[AAA] Unexpected.

15 Aug
I’m not sure entirely what I expected.  As I read through today’s route in the Milepost, it didn’t say anything about more mountains and crazy corners.  I really feel like I read something about it being an easy highway to travel [Hwy 37 north to the Alaska Hwy] with stretches of straight road.  I was a silly midwestern girl to think it would be flat and easy.
More mountains, steep climbs and descents, close corners, and bridges over rivers and creeks named “Devil” and “Old Man.”  [Metal grated and wooden bridges to top it off.]  Around hour ten, the roads deemed center and side lines unnecessary, along with guardrails at many places.  At hour eleven and a half, throw in some gravel stretches and consistent warning signs about livestock and wildlife.  Livestock?  I was in the middle of mountain and forests.  As for wildlife, I saw giant piles of – what should I say? – poo on the road but no large animals to go with it.  The elusive moose still escapes my sight!
I did see a bear!  A fuzzy wuzzy black bear crossed my path right before I turned onto Hwy 37 [so during the easy part of the drive].  I slowed down and watched it walk slowly in front of me.  It was only one, and once off the road, the bear creeped down into the bushes and trees and out of my sight.  I stole no picture – it all happened too fast.  The bear was the reason I only captured crappy photos for the rest of the day – I wasn’t about to get out of my car to snap the perfect shot when I knew there were bears wandering around!  [Paranoid?  Yes.  But reasons for not stopping were also related to drive time and simply that there often were no good places to stop.  Not much of a shoulder to pull onto up in the mountains.]

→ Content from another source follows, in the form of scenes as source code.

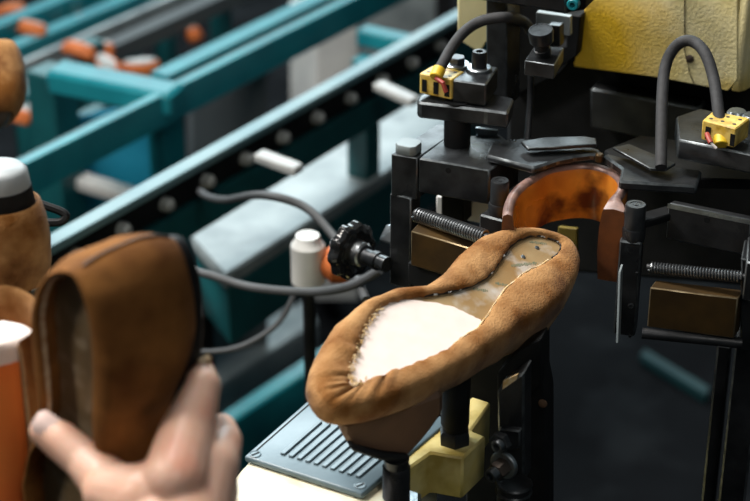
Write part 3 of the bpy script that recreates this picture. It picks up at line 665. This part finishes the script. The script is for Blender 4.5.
# --- handwheel
hw = empty('handwheel', P(365, 254, 1.30), 'black lobed handwheel on a grey shaft at the left of the machine', 'handwheel')
ax = Vector((.70, -.70, .04)).normalized(); hc_ = P(351, 250, 1.39)
b = NB(); lathe(b, hc_, ax, [(-.006, .012), (-.005, .0200), (-.002, .0228), (.003, .0228), (.006, .0205), (.007, .0170), (.004, .012), (.004, .008)], 108, lobes=(10, .05, .0155)); obj('wheel', b, mat('glossy_black_bakelite', (.010, .011, .012), (.016, .017, .018), .14, 0, 40), hw)
b = NB(); lathe(b, hc_, ax, [(.003, .0105), (.014, .0098), (.0155, .0085), (.0155, .006)], 28); obj('hub', b, M['spring'], hw)
b = NB(); tube(b, [hc_+ax*.014, hc_+ax*.040], .0062, 20); obj('shaft', b, M['steel2'], hw)
b = NB(); tube(b, [hc_+ax*.026, hc_+ax*.031], .0075, 20); obj('shaft_ring', b, M['steel'], hw)
b = NB(); prism(b, [P(379, 240, 1.40), P(387, 224, 1.40), P(400, 226, 1.39), P(400, 247, 1.39)], F*.02, .001)
obj('stop_plate', b, M['bright'], mc, label='small bright plate behind the arm post')

# --- bed of the machine
ZB = .88
b = NB(); hp(b, [(110, 640), (243, 464), (320, 392), (420, 398), (440, 430), (400, 462), (396, 476), (390, 640)], ZB-.0035, 0, .004, h=.30); bd = obj('bed', b, M['cream'], mc, label='cream painted bed')
b = NB(); hp(b, [(394, 478), (431, 452.5), (463, 458), (486, 436), (471, 430), (491, 402), (472, 396), (440, 425), (396, 462)], ZB, 0, .0015, h=.034); obj('bed_arm', b, M['bedyel'], bd, label='oily yellow stepped arm of the bed')
b = NB(); q = onz(330, 640, ZB-.3); prism(b, [q-X*.06, q+X*.06, q+X*.06+Vector((.0, .08, 0)), q-X*.04+Vector((.0, .08, 0))], -Z*(ZB-.3-.001), .003); obj('pedestal', b, M['bedyel'], bd)

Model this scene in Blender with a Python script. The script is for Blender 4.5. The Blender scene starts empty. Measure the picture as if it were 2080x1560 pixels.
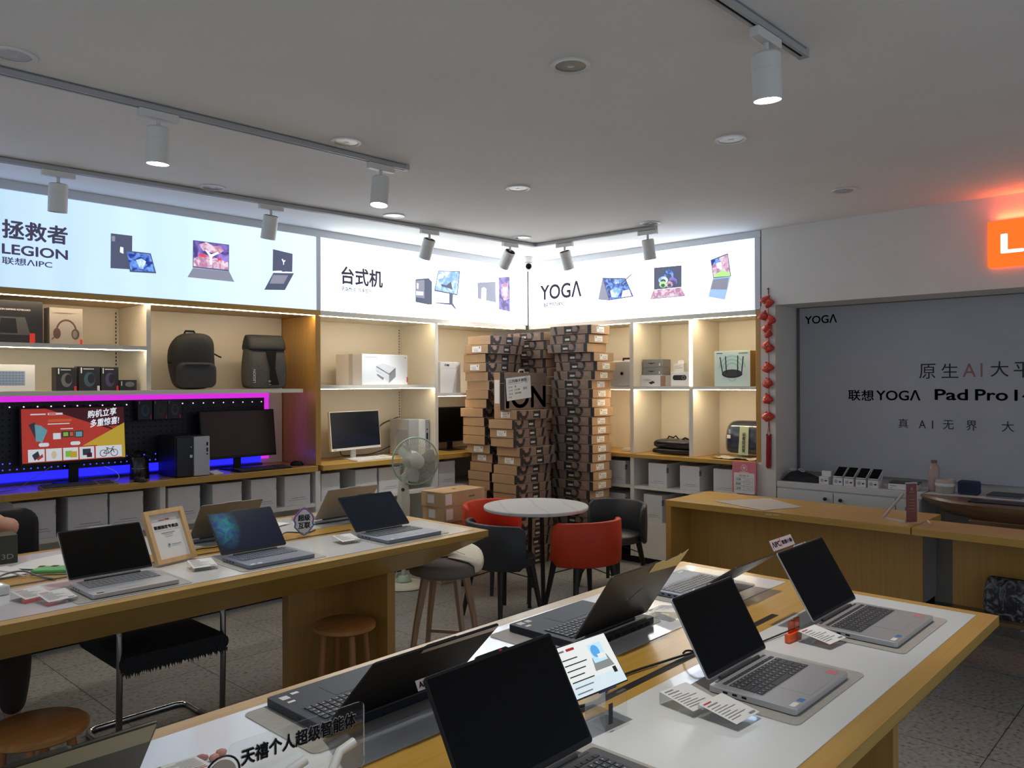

It was another one of those drives where I simply have no words.  No photo could capture it, though I tried to take mental pictures to save for later.  [Alec Baldwin’s character in Friends also did that.  *click*]  It was [cliche alert!  cliche alert!] breathtaking.  The trees stand so tall on either side of the road; these mountains are different than the rocky [Canadian Rockies] from yesterday.  These mountains are forests – intense, deep forests. It was overcast and rainy nearly all afternoon, casting fog and an eerie cover in front of the mountains.  Photos can’t do it justice.
So I took a video.  [which I’m sure doesn’t do it complete justice either]  No worries about me driving while doing this.  I literally held my phone on top of the steering wheel and kept it there.  [I feel like I need to make sure you understand I was safe about it.  I didn’t watch it; just held it there while also holding the steering wheel.]  By watching a bit or all of the video, perhaps you can pretend like you were my passenger and listening to Mat Kearney with me.  And singing songs about mountain goats and wishing the logging trucks would not drive so fast.  
… but now I can’t get the video to upload right now.  I blame the – um – quaint hotel I’m in at Dease Lake.  [I’ll just say that my room is a “kitchenette” in a hotel geared obviously towards people working temporarily in the area.  I rolled out my sleeping bag on the bed and brought in my own pillow.  The truck outside my window keeps honking, and I have a key key to open my room.] But now I’m tired.  Tired, tired.  Two more twelve hour days of driving and I will arrive in Valdez – I’m stoked.  For now, this picture will have to do.  Goodnight, friends.